É fato que nosso comportamento é ditado por normas e regras sociais e que convivendo com as pessoas, conseguimos interagir de maneira adequada a cada situação. Sempre defendi a inclusão da pessoa com deficiência visual no universo das que enxergam, evitando que se isolem em guetos e tenham comportamentos padronizados, estigmatizados pela cegueira.
 
A bengala longa, o Braille, os óculos escuros são elementos que se tornaram símbolo da cegueira, embora o espanto das pessoas seja visível, muito mais pelo que um cego consegue fazer, do que por suas limitações.
 
Abordei por diversas vezes dicas de como conviver e ajudar uma pessoa cega e com baixa visão, embora não exista uma receita, um manual. Afinal, a cegueira não é um produto a ser consumido e, por isso, o comportamento inclusivo vale para os dois lados.
 
Não são raras as vezes que me oferecem espelho em lojas de roupas e sapatos e, nesse caso, temos que tomar um cuidado imenso para que o vendedor não se sinta constrangido. Explicar sobre a deficiência visual com bom humor é sempre uma das melhores  saídas. Já aceitei o espelho e pedi para que o vendedor ou minha acompanhante fossem os meus olhos naquele momento.
 
Já decidi por uma roupa vermelha no lugar de uma amarela e deixei o atendente sem saber os motivos que me levaram àquela escolha.  Para a maioria deles, um cego não precisa nem é capaz de combinar cores.
 
Já virei o rosto para o lado, no primeiro sinal de que algo caíra no chão, mesmo sabendo que não ia enxergar. Também já penteei cabelo na frente do espelho, folheei revista e conferi, de ‘mentirinha’, a bomba de gasolina só pra não contrariar o frentista.
 
Já saí correndo para atender o telefone e perdi as contas de quantas paredes novas surgiram pelo caminho. Também já vesti um chinelo de cada cor só porque levei pra casa modelos iguais.
 
Já olhei pra tela do celular quando alguém tentou me mostrar uma foto e liguei o Skype para ver a roupa nova que uma amiga comprara, sem me dar conta de que não iria conseguir.
 
Já imaginei alguém gordinho e me surpreendi quando descobri o contrário.
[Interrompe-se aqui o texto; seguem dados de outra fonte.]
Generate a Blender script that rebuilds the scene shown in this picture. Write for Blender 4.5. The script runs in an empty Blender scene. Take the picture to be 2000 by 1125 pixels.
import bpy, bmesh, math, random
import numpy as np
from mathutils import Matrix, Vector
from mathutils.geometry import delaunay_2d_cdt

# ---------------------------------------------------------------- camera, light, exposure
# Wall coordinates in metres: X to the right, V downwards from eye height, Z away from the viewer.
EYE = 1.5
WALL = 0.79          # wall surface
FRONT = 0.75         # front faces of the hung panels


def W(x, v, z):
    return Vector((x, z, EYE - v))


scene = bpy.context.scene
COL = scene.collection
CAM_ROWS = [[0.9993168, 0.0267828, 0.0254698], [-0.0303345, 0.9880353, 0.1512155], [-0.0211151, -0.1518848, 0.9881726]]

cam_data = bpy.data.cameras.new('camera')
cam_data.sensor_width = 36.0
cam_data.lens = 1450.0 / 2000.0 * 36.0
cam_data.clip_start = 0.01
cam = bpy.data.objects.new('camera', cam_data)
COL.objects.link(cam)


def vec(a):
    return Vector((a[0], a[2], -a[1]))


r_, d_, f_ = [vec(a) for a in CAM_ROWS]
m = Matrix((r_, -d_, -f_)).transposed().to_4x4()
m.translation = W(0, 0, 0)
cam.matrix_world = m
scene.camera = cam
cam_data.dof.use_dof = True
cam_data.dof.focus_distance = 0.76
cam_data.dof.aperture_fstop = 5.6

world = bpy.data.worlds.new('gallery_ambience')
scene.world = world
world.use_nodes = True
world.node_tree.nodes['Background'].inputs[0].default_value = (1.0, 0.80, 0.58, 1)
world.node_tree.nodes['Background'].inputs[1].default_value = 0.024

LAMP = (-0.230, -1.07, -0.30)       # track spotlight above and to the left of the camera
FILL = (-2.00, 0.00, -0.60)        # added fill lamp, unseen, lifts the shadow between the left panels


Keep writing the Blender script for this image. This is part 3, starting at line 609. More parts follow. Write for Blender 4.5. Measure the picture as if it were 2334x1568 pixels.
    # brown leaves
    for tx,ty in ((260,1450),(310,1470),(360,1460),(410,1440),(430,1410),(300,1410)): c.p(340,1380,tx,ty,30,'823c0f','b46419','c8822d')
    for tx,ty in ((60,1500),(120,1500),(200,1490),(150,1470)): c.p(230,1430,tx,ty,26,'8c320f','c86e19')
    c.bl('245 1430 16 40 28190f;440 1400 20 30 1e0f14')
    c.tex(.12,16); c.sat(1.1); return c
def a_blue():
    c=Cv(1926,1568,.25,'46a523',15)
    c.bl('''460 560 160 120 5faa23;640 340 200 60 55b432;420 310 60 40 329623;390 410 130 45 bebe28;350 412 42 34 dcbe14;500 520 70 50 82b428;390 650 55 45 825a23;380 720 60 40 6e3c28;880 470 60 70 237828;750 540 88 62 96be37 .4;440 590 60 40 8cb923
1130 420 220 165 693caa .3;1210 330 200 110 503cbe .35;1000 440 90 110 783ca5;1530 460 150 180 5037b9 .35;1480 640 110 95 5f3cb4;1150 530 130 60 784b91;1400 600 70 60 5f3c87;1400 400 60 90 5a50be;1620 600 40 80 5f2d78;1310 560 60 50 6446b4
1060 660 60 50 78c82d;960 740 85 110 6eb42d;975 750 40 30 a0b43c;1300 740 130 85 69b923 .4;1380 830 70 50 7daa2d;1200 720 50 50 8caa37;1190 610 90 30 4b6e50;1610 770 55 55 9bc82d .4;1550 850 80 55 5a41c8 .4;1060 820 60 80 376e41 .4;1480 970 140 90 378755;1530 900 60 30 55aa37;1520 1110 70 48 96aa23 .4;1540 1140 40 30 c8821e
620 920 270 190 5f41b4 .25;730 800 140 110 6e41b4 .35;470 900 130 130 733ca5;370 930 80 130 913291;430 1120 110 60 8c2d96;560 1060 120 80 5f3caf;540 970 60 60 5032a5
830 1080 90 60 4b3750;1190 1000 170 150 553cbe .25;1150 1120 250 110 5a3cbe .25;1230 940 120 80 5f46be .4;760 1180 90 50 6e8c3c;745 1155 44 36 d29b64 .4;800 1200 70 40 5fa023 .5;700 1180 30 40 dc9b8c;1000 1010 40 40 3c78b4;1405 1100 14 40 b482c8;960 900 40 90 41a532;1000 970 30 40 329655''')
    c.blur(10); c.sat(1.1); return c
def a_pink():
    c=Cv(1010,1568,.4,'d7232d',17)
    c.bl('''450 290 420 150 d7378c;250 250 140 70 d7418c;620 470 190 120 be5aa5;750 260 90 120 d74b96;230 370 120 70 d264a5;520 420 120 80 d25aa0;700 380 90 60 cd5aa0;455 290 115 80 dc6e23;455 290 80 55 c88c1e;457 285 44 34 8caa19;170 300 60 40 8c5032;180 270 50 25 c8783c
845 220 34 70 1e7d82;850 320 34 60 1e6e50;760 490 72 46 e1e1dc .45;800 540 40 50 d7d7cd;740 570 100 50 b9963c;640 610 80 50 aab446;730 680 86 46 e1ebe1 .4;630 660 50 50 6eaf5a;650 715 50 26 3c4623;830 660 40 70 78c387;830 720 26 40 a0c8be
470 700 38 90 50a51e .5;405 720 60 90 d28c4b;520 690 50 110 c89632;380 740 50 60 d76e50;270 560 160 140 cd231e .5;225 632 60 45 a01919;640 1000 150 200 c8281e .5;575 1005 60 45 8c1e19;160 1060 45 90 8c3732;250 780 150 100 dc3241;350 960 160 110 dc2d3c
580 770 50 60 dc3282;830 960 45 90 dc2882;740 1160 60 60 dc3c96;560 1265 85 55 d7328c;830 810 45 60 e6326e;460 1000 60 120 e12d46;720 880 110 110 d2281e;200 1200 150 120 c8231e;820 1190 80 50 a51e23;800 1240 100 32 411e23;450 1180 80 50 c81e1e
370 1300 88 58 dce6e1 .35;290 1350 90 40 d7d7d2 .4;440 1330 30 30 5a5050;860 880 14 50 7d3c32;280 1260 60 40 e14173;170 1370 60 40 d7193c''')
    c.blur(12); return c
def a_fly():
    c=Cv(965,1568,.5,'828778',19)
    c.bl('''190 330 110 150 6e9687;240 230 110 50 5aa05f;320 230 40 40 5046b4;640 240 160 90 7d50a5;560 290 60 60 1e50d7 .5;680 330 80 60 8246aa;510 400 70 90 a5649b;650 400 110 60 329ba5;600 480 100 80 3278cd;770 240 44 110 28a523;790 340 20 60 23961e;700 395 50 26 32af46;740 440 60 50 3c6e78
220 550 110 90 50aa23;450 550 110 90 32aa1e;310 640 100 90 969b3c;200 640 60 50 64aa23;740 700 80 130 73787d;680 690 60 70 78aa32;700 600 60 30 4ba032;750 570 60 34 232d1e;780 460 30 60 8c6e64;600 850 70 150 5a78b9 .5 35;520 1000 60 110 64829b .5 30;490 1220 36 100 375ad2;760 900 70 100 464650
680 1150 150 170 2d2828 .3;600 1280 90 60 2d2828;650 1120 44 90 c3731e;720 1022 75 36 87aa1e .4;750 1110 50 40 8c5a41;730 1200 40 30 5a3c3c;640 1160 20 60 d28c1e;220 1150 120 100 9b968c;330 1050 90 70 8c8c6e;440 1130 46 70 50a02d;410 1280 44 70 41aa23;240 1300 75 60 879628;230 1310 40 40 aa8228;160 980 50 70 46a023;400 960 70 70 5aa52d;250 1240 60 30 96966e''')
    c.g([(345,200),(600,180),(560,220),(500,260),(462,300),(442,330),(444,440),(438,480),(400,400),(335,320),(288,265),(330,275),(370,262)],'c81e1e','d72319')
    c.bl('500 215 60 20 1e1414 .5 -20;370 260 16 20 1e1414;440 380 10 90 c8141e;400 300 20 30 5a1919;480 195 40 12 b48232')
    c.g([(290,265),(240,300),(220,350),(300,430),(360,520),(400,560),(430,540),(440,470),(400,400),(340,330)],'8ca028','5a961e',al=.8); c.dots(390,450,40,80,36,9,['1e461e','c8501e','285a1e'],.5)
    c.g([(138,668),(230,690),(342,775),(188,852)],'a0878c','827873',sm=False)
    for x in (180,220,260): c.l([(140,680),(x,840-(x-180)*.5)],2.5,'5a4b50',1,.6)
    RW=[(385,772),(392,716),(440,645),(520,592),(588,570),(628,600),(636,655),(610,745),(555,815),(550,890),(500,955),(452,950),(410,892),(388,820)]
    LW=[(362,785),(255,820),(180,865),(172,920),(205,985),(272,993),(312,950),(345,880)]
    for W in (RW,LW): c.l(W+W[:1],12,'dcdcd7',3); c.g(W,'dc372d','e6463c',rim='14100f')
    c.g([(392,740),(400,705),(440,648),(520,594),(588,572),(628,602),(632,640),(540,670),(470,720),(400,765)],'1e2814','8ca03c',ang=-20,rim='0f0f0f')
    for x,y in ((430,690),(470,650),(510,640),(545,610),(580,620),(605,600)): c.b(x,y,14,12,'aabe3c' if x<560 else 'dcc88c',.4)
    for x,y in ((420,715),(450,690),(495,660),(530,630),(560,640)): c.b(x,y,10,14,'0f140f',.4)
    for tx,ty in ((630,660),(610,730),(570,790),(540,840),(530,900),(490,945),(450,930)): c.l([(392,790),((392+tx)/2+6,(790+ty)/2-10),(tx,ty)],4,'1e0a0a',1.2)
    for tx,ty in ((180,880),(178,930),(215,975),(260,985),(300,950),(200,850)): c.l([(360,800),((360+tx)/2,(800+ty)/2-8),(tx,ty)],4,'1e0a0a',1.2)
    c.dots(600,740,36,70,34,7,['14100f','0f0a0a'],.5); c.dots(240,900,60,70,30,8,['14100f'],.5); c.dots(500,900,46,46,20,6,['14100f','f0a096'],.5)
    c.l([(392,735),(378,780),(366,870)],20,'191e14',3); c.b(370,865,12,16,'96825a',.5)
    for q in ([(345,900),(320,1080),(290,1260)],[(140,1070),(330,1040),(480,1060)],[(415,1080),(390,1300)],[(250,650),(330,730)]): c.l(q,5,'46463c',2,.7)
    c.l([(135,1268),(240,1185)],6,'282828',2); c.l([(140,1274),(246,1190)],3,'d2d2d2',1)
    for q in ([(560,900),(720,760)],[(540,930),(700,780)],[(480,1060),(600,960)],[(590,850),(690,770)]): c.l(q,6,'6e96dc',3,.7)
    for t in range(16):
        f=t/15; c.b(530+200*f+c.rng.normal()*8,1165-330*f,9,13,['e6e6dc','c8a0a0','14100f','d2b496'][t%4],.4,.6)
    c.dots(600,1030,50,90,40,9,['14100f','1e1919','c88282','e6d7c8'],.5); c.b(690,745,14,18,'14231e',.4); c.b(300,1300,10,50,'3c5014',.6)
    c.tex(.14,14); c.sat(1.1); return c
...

O contraste entre a cor da pele, o tom do cabelo ou o colorido dos olhos nos fazem mais iguais fisicamente e outros detalhes ficam em evidência.
 
Já guiei outro cego e acenei, despedindo-me dele, caindo na gargalhada em seguida.
 
Já apontei, na tela desligada do computador, um texto para que um colega que enxerga tivesse acesso enquanto eu lia o mesmo conteúdo com auxílio do software leitor de tela.
 
Já apresentei um pôster escrito em Braille num seminário de conclusão de curso porque fui impedida de usar qualquer recurso de acessibilidade. E talvez esse tenha sido o exemplo mais real de que a inclusão é uma via de mão dupla. Porque ali, diante daquele trabalho, a examinadora que não sabia ler Braille estava na mesma situação de um cego que não consegue ler conteúdo impresso.
 
O convívio sempre será a melhor referência para a construção de um comportamento inclusivo. Sendo assim, enriquece aquele que tem a coragem de enfrentar os receios e desafiar os limites para aprender que a diversidade faz parte desse aprendizado.